Tuesday, July 20, 2010

Late again, per usual! I'm at 210 again, so another gain. This is no less irritating now than it was five months ago. The worst part is that I know I can lose this weight, as I've done it before. I also know I can lose this because I used to be heavier. But it doesn't seem to want to keep me at less than 210. I don't know what I'm doing wrong...

Yesterday, I hung out with a friend I hadn't seen since high school almost three years ago. We had a lot of fun, doing completely irrational things like going around the BJ's wholesale store and giggling in wonderment at all the food. I hadn't realized just how much I'd missed her until I spent time with her again.

The most unexpected part of the day, though, was that she commented on how good I looked now. I asked her what she meant by that, since I was confused. All I was wearing was a crappy pair of jeans and a tank top, so it couldn't be my clothing. She told me it was obvious I had lost a lot of weight and that frankly, I was pretty fat in high school (because, oh god, I was).

That made my week, along with a lot of other stuff that we ended up doing around town.

I know I can lose the rest of this weight. I know it. And I'll do it. I don't want to be fat anymore and I don't even want to be kind of fat. I want to lose this weight and I will.

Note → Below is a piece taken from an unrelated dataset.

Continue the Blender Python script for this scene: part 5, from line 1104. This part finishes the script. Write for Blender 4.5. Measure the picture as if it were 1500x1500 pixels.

And I think I'll try to make it more fun than I have up until now.

2 comments:

Lilies in my Cereal said...

I definitely know the feeling of not wanting to be kind of fat... I read this today,.. you may like it... http://zenhabits.net/top-42-exercise-hacks/

Astrid said...

Oh hey! Thanks for the link! I love articles like this because there's always at least one new thing that you haven't read before and usually, it can be a great help.